>> Start

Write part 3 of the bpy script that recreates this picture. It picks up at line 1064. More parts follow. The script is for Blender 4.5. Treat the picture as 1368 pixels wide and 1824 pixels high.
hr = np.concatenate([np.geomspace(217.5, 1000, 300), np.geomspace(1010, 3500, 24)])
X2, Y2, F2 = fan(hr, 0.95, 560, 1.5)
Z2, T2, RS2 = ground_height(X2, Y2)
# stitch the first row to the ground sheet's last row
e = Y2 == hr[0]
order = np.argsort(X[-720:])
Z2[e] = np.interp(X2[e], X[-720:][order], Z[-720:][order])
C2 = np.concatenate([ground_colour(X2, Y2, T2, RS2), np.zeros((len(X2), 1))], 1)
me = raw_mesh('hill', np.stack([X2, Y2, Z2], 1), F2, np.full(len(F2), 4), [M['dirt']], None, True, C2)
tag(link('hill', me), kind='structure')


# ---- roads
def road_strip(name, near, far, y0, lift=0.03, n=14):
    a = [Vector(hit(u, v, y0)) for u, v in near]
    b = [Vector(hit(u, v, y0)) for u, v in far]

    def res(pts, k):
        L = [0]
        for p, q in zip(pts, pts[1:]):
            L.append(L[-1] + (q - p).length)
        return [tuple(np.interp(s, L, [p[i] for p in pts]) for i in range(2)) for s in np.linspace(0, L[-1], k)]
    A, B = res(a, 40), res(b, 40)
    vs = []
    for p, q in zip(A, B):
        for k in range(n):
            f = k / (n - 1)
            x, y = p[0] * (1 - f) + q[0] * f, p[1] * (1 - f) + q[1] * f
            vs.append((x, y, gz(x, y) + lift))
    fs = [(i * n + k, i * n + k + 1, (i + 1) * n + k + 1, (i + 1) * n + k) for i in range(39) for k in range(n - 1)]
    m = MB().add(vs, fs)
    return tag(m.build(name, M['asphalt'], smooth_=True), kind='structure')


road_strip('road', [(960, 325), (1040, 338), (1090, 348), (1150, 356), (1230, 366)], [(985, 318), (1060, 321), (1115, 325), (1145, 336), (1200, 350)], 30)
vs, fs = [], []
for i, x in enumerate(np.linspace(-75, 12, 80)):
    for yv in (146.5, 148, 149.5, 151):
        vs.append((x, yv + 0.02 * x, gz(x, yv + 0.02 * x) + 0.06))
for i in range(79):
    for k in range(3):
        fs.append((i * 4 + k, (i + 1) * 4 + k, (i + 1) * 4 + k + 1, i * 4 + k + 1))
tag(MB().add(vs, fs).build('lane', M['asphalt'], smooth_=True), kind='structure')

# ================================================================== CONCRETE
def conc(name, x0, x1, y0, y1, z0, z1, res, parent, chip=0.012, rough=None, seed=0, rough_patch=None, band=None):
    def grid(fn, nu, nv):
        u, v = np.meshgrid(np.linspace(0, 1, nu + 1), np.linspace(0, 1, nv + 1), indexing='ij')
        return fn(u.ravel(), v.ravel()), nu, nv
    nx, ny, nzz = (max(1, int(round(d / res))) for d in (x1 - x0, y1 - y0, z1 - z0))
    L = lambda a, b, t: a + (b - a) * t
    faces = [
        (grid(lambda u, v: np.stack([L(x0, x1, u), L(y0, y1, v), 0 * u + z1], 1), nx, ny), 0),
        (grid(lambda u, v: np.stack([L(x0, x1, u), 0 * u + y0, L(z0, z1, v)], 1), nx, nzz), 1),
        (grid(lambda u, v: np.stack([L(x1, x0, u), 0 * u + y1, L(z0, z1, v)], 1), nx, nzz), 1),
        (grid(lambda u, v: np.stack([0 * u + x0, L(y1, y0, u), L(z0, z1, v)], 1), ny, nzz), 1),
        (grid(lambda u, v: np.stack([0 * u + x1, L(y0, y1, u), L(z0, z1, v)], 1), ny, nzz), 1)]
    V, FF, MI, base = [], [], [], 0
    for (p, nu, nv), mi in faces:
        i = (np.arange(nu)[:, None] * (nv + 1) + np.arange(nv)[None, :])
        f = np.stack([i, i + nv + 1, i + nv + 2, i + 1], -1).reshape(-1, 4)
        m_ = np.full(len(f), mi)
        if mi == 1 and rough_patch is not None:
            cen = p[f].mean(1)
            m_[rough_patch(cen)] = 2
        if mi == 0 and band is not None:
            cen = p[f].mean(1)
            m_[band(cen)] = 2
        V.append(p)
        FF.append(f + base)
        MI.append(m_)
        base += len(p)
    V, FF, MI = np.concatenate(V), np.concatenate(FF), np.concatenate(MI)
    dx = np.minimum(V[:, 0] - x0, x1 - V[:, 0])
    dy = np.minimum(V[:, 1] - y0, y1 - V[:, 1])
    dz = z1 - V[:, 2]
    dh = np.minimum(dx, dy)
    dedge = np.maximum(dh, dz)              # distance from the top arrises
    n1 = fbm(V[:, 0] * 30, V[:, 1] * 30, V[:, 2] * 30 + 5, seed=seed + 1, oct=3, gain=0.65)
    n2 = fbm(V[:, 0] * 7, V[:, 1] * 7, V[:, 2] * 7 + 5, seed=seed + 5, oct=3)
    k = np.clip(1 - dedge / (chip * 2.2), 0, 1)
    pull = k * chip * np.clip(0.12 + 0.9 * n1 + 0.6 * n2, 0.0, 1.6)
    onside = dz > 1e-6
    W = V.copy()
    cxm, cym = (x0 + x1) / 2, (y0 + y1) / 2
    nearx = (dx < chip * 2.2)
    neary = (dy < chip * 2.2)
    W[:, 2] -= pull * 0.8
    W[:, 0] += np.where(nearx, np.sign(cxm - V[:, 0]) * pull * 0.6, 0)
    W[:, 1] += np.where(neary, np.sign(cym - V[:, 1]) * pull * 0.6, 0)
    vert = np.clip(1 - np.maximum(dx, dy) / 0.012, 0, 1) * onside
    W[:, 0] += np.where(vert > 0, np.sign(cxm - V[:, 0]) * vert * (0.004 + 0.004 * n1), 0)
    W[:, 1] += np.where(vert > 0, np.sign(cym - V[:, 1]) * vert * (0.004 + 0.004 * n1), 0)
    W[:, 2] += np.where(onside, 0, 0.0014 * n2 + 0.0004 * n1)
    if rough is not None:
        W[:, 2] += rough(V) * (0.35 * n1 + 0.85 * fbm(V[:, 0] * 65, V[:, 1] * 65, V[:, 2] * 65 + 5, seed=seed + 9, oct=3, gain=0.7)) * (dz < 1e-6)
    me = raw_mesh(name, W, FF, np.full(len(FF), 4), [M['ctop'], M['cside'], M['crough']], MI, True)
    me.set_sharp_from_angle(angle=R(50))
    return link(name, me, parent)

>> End

### THE TASK:
Beginning at the first line above, repeat exactly until the line containing "tag(m.build(name, M['asphalt'], smooth_=True), kind='structure')", which is included.

### ANSWER BELOW:
Write part 3 of the bpy script that recreates this picture. It picks up at line 1064. More parts follow. The script is for Blender 4.5. Treat the picture as 1368 pixels wide and 1824 pixels high.
hr = np.concatenate([np.geomspace(217.5, 1000, 300), np.geomspace(1010, 3500, 24)])
X2, Y2, F2 = fan(hr, 0.95, 560, 1.5)
Z2, T2, RS2 = ground_height(X2, Y2)
# stitch the first row to the ground sheet's last row
e = Y2 == hr[0]
order = np.argsort(X[-720:])
Z2[e] = np.interp(X2[e], X[-720:][order], Z[-720:][order])
C2 = np.concatenate([ground_colour(X2, Y2, T2, RS2), np.zeros((len(X2), 1))], 1)
me = raw_mesh('hill', np.stack([X2, Y2, Z2], 1), F2, np.full(len(F2), 4), [M['dirt']], None, True, C2)
tag(link('hill', me), kind='structure')


# ---- roads
def road_strip(name, near, far, y0, lift=0.03, n=14):
    a = [Vector(hit(u, v, y0)) for u, v in near]
    b = [Vector(hit(u, v, y0)) for u, v in far]

    def res(pts, k):
        L = [0]
        for p, q in zip(pts, pts[1:]):
            L.append(L[-1] + (q - p).length)
        return [tuple(np.interp(s, L, [p[i] for p in pts]) for i in range(2)) for s in np.linspace(0, L[-1], k)]
    A, B = res(a, 40), res(b, 40)
    vs = []
    for p, q in zip(A, B):
        for k in range(n):
            f = k / (n - 1)
            x, y = p[0] * (1 - f) + q[0] * f, p[1] * (1 - f) + q[1] * f
            vs.append((x, y, gz(x, y) + lift))
    fs = [(i * n + k, i * n + k + 1, (i + 1) * n + k + 1, (i + 1) * n + k) for i in range(39) for k in range(n - 1)]
    m = MB().add(vs, fs)
    return tag(m.build(name, M['asphalt'], smooth_=True), kind='structure')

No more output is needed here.